Weekend update

Allow me to recap. Jerry Coyne set a few people on fire with a post arguing that national science organizations have gone to far in blithely conceding the compatibility of science and religion. He strongly suggests that they stick to complete neutrality on the topic, something they all promise to do, but then ignore what they say to tout a philosophical accommodation that doesn't really exist. He does not argue that they should go the other way and advance an atheistic position (even though we know that that is the only correct stance), but wants them to back off on the misleading happy religion stuff.

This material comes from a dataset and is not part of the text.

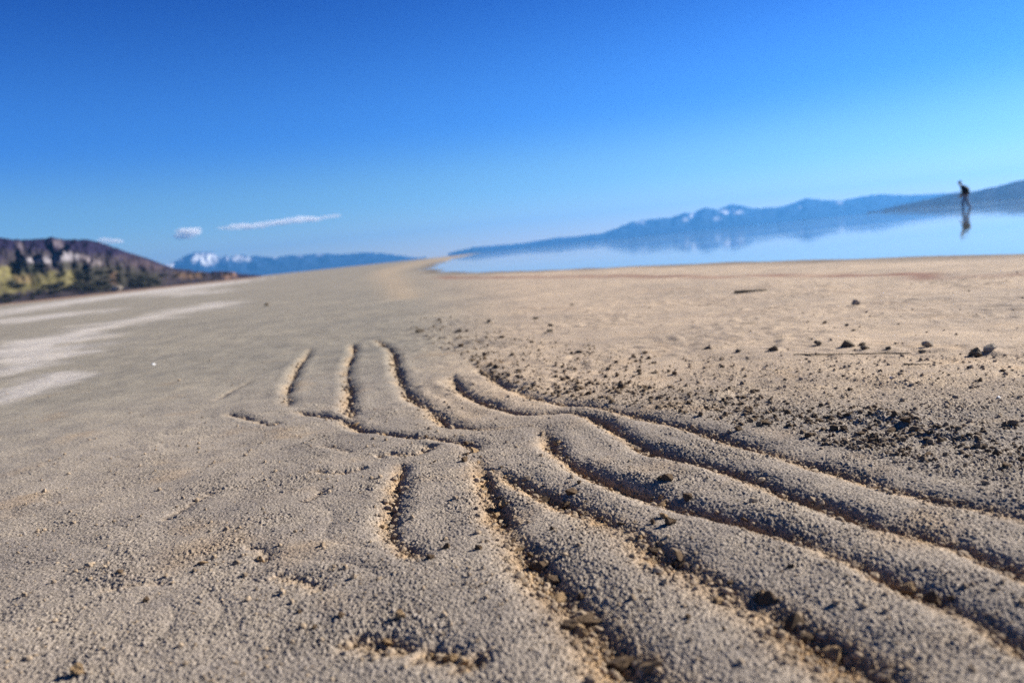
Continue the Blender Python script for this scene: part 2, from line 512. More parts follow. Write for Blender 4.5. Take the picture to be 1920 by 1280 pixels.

Richard Hoppe fired back with a claim that nuh-uh, they aren't pushing a particular religious view, and besides, we need concessions to religion in order to get along politically…and then he threw in a lot of tactless and politically self-destructive accusations about how ivory tower atheists don't know a thing about politics or tact.

Of course I responded to that, pointing out in the NCSE's defense that they are an indispensable element in protecting our classrooms, but that the US is currently deadlocked in the evolution/creationism struggle, and has been for a long time…and that central to the stalemate is our constant abasement to religion. It's time to stop, and the atheists are the ones who are working to break that logjam. At the same time, I agree that the NCSE, to be politically useful, needs to be neutral on the issue of religion. The problem is that they are not.

Then there was lots of piling on. Check out Russell Blackford's take, or Wilkins' mild disagreement. Taner Edis takes a strange position: the incompatiblists are completely right, but we can't say so. You can guess that Larry Moran didn't waffle. Unfortunately, Chris Mooney gets it all completely wrong, accusing Coyne of claiming that the national organizations are "too moderate on the extremely divisive subject of religion", when what he and I are actually saying is the exact opposite — that they aren't moderate enough, and have drifted too far towards appeasing religious views. I shall repeat myself: no one is demanding that the NCSE and NAS go all rabidly atheist, and we can even agree that a neutral position is more productive towards achieving their goals. The problems arise when they get so entangled with the people they should be arguing with that they start adopting some of their views, and suddenly the science is being compromised to achieve a political end.

Now to make it even more interesting, Richard Hoppe has put up a partial retraction. He concedes that in some cases the NCSE has drifted too far into promoting a particular religious view.

In its Faith Project, then, I think that NCSE has gone beyond its remit and past where it can be effective. I now think — in agreement with Coyne, PZ, and others — that it should back off from describing particular ways of reconciling science and religion. Pointing to religious people and organizations who have made their peace with science and evolution is appropriate, but going past that to describing particular ways of making that peace is a mistake. NCSE ought not wade into theological swamps.

It's good to see some progress in the argument (and Jerry Coyne sends his regards, too). The ultimate point, I think, is that we all think the NCSE is a marvelous organization — you should join if you haven't already — but that does not mean it is above criticism, and some of us are seeing signs of the incipient Templetonization of the group, something we'd rather not see happen. If it is to be useful to both the religious and the infidels, it can't wander too far to one side or the other.